The first misunderstanding is that safety is a property of the language or not. Rust marketing convinced many people that this is so, but C can be safe or unsafe. Fil-C shows that even all of C can be memory safe (but at a substantial cost in performance). But even just with GCC and Clang, array access and signed integer can be made safe with a compiler flag, and a violation then traps and this is similar to a Rust panic. The cases which can not be dealt with easily are pointer arithmetic, unions, and free and concurrently related issues. And it is very well possible to isolate and review all of these. This will not find all bugs, but neither does this work perfectly for Rust "unsafe" as this bug (and many others) nicely illustrates.

I guess that means you're using the colloquial meaning of the word safety/unsafe rather than the rust definition. It's worth being explicit about that (or choosing a different word) in these discussions to prevent confusion.

For Rust safety (meaning no UB) most definitely is a property of the language. If a module does not contain unsafe and the modules it uses that do contain unsafe are implemented soundly then there is no UB.

In C UB is a part of the language.

No, in the comment you reply to, I am using safe/unsafe in the Rust sense. E.g. signed overflow changed to trap avoids the UB.

Also "If .. are implemented soundly" sounds harmless but simply means there is no safety guarantee (in contrast to Fil-C or formally verified C, for example). It relies on best-effort manual review. (but even without "unsafe" use anywhere, there are various issues in Rust's type system which would still allow UB but I agree that this is not that critical)

In C UB is part of the ISO language specification, but not necessarily part of a specific implementation of ISO C. If you argue that the ISO spec matters so much, I like to point out that Rust does not even have one, so from this perspective it is completely UB.

> Also "If .. are implemented soundly" sounds harmless but simply means there is no safety guarantee (in contrast to Fil-C or formally verified C, for example).

Don't those also depend on implementations being sound? Fil-C has its own unsafe implementation, formal verification tools have their trusted kernels, it's turtles all the way down.

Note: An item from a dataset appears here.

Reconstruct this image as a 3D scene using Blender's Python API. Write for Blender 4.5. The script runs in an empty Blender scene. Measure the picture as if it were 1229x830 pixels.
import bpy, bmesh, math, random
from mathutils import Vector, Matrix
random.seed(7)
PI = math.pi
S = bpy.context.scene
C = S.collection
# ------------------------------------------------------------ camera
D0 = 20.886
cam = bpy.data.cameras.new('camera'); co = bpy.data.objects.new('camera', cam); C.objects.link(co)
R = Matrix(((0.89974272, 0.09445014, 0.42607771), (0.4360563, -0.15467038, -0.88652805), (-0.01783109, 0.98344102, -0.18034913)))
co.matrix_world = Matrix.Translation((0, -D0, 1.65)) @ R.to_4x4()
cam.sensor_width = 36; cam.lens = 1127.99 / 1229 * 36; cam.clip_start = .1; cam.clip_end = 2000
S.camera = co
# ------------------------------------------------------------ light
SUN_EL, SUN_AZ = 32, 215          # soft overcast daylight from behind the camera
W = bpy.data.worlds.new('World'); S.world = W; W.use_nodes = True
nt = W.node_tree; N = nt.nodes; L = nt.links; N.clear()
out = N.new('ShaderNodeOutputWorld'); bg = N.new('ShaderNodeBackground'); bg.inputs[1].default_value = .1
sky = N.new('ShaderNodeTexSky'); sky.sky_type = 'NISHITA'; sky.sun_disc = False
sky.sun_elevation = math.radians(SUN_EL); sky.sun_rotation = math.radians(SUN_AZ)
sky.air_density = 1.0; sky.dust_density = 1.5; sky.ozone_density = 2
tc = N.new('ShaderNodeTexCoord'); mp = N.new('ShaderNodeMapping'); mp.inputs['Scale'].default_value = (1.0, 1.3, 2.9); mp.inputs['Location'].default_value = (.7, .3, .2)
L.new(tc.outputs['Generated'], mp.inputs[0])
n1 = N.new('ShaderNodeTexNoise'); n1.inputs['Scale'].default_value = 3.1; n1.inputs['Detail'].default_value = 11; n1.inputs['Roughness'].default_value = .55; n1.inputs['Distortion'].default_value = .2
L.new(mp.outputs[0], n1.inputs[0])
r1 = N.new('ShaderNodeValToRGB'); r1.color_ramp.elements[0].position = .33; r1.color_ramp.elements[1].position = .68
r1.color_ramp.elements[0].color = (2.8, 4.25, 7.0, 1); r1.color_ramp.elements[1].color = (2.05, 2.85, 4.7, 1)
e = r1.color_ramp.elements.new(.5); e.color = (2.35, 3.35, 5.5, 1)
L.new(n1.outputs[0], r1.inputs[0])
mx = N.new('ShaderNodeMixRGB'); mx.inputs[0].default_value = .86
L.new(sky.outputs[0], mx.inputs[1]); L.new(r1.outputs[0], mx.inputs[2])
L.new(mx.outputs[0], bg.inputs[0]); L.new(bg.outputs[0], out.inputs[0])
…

The implementation itself being sound, yes. And yes, in Rust if you only use sound libraries (in combination), never use unsafe yourself and ignore the known defects in Rust, then it is also guaranteed to be safe. But in system programming, you usually have to use "unsafe" in your own code, and then there is no guarantee and you make sure the could has no UB yourself, just like in C.

Sure. My point is mostly that the problem is less that your safety guarantees rely on correct implementations (since that applies to all "safe" systems as long as we're running on unsafe hardware) and more that the trusted codebase tends to be quite a bit larger for (current?) Rust compared to Fil-C/formal verification tools. There are efforts to improve the situation there, but it'll take time.

Does make me wonder how easy porting Fil-C to Rust/Zig/etc. would be. IIRC most of the work is done via LLVM pass(es?) and changes to frontends were relatively minor, so it might be an interesting alternative to MIRI/ASan.